* **Aim**: Copy out the listing exactly.

== Material

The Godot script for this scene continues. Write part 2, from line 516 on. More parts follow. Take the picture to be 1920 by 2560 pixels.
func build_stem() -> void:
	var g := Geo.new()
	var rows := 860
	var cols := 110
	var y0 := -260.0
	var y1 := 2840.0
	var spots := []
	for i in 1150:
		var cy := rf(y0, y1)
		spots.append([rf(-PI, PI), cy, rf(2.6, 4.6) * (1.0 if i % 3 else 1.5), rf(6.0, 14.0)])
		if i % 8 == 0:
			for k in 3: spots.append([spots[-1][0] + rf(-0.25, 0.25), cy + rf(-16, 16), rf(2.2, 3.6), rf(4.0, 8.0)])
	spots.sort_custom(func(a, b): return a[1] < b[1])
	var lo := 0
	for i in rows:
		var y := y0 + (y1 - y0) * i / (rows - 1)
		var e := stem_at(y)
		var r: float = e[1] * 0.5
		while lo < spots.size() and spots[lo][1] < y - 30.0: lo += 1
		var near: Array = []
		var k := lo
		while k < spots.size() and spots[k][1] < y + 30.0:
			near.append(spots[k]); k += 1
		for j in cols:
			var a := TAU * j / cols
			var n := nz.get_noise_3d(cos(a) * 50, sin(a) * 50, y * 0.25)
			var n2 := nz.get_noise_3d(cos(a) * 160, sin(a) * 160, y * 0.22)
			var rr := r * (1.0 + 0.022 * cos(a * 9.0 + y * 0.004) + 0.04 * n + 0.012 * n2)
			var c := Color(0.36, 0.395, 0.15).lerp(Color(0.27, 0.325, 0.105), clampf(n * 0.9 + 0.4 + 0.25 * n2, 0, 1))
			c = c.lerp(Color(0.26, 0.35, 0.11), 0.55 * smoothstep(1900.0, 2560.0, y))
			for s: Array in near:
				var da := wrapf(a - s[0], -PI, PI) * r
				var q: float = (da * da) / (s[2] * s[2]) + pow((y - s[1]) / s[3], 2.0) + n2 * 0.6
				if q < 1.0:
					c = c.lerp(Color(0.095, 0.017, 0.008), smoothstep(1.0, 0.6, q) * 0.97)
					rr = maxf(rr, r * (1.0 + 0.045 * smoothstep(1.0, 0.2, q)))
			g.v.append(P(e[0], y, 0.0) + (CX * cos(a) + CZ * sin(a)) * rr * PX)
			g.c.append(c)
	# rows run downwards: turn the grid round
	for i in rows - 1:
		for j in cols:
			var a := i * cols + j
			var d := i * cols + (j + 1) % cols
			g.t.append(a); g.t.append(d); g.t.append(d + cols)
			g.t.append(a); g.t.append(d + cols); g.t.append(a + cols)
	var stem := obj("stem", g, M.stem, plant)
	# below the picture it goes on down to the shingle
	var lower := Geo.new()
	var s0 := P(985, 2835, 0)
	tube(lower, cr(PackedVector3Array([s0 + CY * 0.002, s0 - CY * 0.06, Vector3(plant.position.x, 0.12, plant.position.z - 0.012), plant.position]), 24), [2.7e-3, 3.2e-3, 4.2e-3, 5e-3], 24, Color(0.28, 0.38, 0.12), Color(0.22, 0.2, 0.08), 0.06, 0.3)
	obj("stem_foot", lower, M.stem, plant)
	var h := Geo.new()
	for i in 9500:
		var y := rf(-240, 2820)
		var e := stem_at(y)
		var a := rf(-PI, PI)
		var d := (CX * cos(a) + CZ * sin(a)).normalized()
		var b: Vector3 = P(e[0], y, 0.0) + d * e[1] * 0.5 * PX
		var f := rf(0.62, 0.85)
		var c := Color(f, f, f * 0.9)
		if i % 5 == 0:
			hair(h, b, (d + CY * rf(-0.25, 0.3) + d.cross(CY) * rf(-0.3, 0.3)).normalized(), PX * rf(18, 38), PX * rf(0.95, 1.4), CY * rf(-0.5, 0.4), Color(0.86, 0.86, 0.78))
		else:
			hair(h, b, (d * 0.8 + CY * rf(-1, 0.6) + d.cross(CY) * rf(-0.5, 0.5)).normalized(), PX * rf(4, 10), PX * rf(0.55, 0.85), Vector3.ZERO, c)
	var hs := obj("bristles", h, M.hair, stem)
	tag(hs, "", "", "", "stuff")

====

* **Result for this exercise**:
The Godot script for this scene continues. Write part 2, from line 516 on. More parts follow. Take the picture to be 1920 by 2560 pixels.
func build_stem() -> void:
	var g := Geo.new()
	var rows := 860
	var cols := 110
	var y0 := -260.0
	var y1 := 2840.0
	var spots := []
	for i in 1150:
		var cy := rf(y0, y1)
		spots.append([rf(-PI, PI), cy, rf(2.6, 4.6) * (1.0 if i % 3 else 1.5), rf(6.0, 14.0)])
		if i % 8 == 0:
			for k in 3: spots.append([spots[-1][0] + rf(-0.25, 0.25), cy + rf(-16, 16), rf(2.2, 3.6), rf(4.0, 8.0)])
	spots.sort_custom(func(a, b): return a[1] < b[1])
	var lo := 0
	for i in rows:
		var y := y0 + (y1 - y0) * i / (rows - 1)
		var e := stem_at(y)
		var r: float = e[1] * 0.5
		while lo < spots.size() and spots[lo][1] < y - 30.0: lo += 1
		var near: Array = []
		var k := lo
		while k < spots.size() and spots[k][1] < y + 30.0:
			near.append(spots[k]); k += 1
		for j in cols:
			var a := TAU * j / cols
			var n := nz.get_noise_3d(cos(a) * 50, sin(a) * 50, y * 0.25)
			var n2 := nz.get_noise_3d(cos(a) * 160, sin(a) * 160, y * 0.22)
			var rr := r * (1.0 + 0.022 * cos(a * 9.0 + y * 0.004) + 0.04 * n + 0.012 * n2)
			var c := Color(0.36, 0.395, 0.15).lerp(Color(0.27, 0.325, 0.105), clampf(n * 0.9 + 0.4 + 0.25 * n2, 0, 1))
			c = c.lerp(Color(0.26, 0.35, 0.11), 0.55 * smoothstep(1900.0, 2560.0, y))
			for s: Array in near:
				var da := wrapf(a - s[0], -PI, PI) * r
				var q: float = (da * da) / (s[2] * s[2]) + pow((y - s[1]) / s[3], 2.0) + n2 * 0.6
				if q < 1.0:
					c = c.lerp(Color(0.095, 0.017, 0.008), smoothstep(1.0, 0.6, q) * 0.97)
					rr = maxf(rr, r * (1.0 + 0.045 * smoothstep(1.0, 0.2, q)))
			g.v.append(P(e[0], y, 0.0) + (CX * cos(a) + CZ * sin(a)) * rr * PX)
			g.c.append(c)
	# rows run downwards: turn the grid round
	for i in rows - 1:
		for j in cols:
			var a := i * cols + j
			var d := i * cols + (j + 1) % cols
			g.t.append(a); g.t.append(d); g.t.append(d + cols)
			g.t.append(a); g.t.append(d + cols); g.t.append(a + cols)
	var stem := obj("stem", g, M.stem, plant)
	# below the picture it goes on down to the shingle
	var lower := Geo.new()
	var s0 := P(985, 2835, 0)
	tube(lower, cr(PackedVector3Array([s0 + CY * 0.002, s0 - CY * 0.06, Vector3(plant.position.x, 0.12, plant.position.z - 0.012), plant.position]), 24), [2.7e-3, 3.2e-3, 4.2e-3, 5e-3], 24, Color(0.28, 0.38, 0.12), Color(0.22, 0.2, 0.08), 0.06, 0.3)
	obj("stem_foot", lower, M.stem, plant)
	var h := Geo.new()
	for i in 9500:
		var y := rf(-240, 2820)
		var e := stem_at(y)
		var a := rf(-PI, PI)
		var d := (CX * cos(a) + CZ * sin(a)).normalized()
		var b: Vector3 = P(e[0], y, 0.0) + d * e[1] * 0.5 * PX
		var f := rf(0.62, 0.85)
		var c := Color(f, f, f * 0.9)
		if i % 5 == 0:
			hair(h, b, (d + CY * rf(-0.25, 0.3) + d.cross(CY) * rf(-0.3, 0.3)).normalized(), PX * rf(18, 38), PX * rf(0.95, 1.4), CY * rf(-0.5, 0.4), Color(0.86, 0.86, 0.78))
		else:
			hair(h, b, (d * 0.8 + CY * rf(-1, 0.6) + d.cross(CY) * rf(-0.5, 0.5)).normalized(), PX * rf(4, 10), PX * rf(0.55, 0.85), Vector3.ZERO, c)
	var hs := obj("bristles", h, M.hair, stem)
	tag(hs, "", "", "", "stuff")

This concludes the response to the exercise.